Tony: Bill, I just don’t like multilevel layouts.

Bill: Neither do I.

Tony: But you have a multilevel layout.

Bill: Right. I don’t like multilevel layouts but I like what they allow me to do. It’s the only way I can get a really long run in my space.

So Tony built a multilevel layout. The long run was more important to him than the compromises inherent in a multilevel layout.

But I suspect both of them would have a single level if it were practical. The multilevel approach requires much more careful planning and much more complicated benchwork, and it restricts your view. Deep scenes are difficult to produce convincingly, and vertical scenery can be a prioblem. There is very little “sky”, so there can be a bit of a claustrophobic feel to it. So build it single-level if you can, or multilevel if you must.

The layout I am planning as a retirement project will cover a section of a real railroad. I’ll build it on a single level, and I expect that to take me 10 years. Longer to complete all the details. By then I’ll be nearly 80 years old. IF I feel like it, I can build a second (upper) level after that, but I suspect I won’t be inclined to add to it when that time comes.

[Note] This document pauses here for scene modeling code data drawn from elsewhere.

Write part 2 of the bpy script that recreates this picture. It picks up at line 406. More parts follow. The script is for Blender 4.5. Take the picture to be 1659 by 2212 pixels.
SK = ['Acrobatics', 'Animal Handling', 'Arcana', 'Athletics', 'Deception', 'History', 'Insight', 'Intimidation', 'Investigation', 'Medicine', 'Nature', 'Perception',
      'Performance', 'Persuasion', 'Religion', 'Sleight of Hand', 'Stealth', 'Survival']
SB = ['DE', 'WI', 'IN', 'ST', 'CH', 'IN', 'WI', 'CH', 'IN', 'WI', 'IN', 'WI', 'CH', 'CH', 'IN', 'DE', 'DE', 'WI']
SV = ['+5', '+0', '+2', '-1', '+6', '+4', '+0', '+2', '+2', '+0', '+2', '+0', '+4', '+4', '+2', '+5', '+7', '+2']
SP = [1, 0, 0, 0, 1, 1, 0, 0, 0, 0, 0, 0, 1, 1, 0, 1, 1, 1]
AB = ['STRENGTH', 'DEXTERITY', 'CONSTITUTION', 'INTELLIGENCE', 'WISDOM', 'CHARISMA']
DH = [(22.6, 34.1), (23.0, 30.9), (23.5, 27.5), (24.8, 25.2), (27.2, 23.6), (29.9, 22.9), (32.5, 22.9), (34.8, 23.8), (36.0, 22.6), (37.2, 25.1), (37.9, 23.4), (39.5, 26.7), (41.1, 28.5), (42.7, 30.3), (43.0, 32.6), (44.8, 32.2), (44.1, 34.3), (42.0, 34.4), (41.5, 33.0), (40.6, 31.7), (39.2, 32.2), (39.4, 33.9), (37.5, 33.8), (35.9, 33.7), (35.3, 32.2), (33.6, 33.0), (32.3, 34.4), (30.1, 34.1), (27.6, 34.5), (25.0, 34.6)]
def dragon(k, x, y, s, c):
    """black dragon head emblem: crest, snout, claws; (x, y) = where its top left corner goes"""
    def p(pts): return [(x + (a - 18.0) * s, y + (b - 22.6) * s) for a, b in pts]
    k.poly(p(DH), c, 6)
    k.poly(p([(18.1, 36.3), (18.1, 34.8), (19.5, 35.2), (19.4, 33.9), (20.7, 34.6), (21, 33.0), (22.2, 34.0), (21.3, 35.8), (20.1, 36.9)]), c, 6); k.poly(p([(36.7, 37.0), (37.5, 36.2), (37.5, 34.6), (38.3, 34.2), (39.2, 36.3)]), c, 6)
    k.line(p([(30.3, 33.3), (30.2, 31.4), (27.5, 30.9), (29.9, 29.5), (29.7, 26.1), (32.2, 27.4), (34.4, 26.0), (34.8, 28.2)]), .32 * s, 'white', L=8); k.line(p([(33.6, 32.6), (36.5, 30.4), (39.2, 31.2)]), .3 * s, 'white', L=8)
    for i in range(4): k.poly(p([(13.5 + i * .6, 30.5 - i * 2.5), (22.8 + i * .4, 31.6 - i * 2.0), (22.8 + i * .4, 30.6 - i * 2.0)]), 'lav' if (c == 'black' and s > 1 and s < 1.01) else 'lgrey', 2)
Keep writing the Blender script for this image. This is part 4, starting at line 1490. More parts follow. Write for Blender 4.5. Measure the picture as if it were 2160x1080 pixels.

Da Bear brings up an interesting possibility - a 2 level no-lix where the lower level actually has 2 levels of track, the second higher level sometimes hidden behinf scenery, sometimes the lower level would be the one to be hidden. That gives you twice around the room to gain the 2 foot (or slightly more) seperation with less than 2.5% grades. Or even vary the grade - have part of the climb use an easily-handles 1% or so, have some flat spaces (much easier to park cars at industries when the sidings are level!), and have a helper district where you do have the 2.5% grade and have to add an additional locomotive to lift the train up.

As the upper and lower of the first two levels wander front to back, that also adds distance, which reduces the grade requirement.

Now, if you are modeling a flatland railroad, with few grades of any significance, well, justifying the two levels of track with the scenery is going to be very difficult.